Y a-t-il à Berne des réflexions approfondies sur le bouleversement en cours du paysage géo-stratégique mondial? On ne peut que l’espérer. Sans trop y croire. En attendant, certains départements font du zèle. Le Département d’Etat américain a demandé aux pays amis de boycotter la participation de tous les sportifs russes et les contacts avec leurs organisations. La conseillère fédérale Viola Amherd a accepté officiellement la demande. Alors que personne n’aurait bronché si elle avait ignoré cet ukase.
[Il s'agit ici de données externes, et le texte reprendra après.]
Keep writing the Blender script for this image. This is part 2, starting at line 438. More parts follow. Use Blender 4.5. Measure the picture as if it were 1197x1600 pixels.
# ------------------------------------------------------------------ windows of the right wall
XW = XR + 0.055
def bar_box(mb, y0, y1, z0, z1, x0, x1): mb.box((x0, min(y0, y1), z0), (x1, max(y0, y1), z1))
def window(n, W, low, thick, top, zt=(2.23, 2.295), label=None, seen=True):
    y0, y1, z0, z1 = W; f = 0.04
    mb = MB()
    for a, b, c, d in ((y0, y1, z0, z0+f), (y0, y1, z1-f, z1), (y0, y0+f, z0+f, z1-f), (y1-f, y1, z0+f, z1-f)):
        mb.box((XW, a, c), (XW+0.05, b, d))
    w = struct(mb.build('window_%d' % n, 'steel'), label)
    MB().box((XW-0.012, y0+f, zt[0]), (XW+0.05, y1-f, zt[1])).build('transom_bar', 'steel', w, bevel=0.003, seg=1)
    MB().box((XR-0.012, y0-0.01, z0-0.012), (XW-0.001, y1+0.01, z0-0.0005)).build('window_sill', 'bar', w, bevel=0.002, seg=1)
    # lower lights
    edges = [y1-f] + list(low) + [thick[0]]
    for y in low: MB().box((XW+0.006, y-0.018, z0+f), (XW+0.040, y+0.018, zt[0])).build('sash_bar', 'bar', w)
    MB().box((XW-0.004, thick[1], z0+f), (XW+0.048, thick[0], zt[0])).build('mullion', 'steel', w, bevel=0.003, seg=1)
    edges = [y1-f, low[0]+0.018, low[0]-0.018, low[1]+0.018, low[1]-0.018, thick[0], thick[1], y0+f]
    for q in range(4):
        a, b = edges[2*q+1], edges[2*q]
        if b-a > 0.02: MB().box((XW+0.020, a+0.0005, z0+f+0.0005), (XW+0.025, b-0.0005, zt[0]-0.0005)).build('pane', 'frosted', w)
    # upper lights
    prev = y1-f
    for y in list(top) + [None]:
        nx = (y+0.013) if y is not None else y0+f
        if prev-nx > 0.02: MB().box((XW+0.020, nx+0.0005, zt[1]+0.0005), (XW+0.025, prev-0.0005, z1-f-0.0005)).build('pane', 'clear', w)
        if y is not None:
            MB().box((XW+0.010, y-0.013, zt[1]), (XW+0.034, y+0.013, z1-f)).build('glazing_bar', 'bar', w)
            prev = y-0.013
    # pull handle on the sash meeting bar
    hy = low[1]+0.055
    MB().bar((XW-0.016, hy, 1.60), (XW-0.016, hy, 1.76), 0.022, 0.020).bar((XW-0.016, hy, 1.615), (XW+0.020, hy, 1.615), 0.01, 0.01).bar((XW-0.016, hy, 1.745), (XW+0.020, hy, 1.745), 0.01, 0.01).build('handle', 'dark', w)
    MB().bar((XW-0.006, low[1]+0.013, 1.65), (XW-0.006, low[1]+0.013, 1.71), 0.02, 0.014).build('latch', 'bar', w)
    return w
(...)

Quant aux autorités responsables de la science et de la culture, on ne les entend pas sur la volonté dans tant de cénacles distingués de couper tous les ponts.
Personne, à la tête de la Suisse, n’a dit, à la différence du président Macron, que l’indignation justifiée devant l’agression, la réponse énergique à lui apporter ne sont pas une déclaration de guerre au peuple russe. Qui a tant apporté à notre culture. Qui mérite le respect et l’écoute, quelle que soit l’évolution du régime qu’il subit.
Ou alors veut-on que ce proche et grand pays bascule totalement dans l’orbite asiatique? Si cela se produit – et c’est en cours! – bien des dirigeants américains, européens, suisses aussi, pourraient un jour s’en mordre les doigts.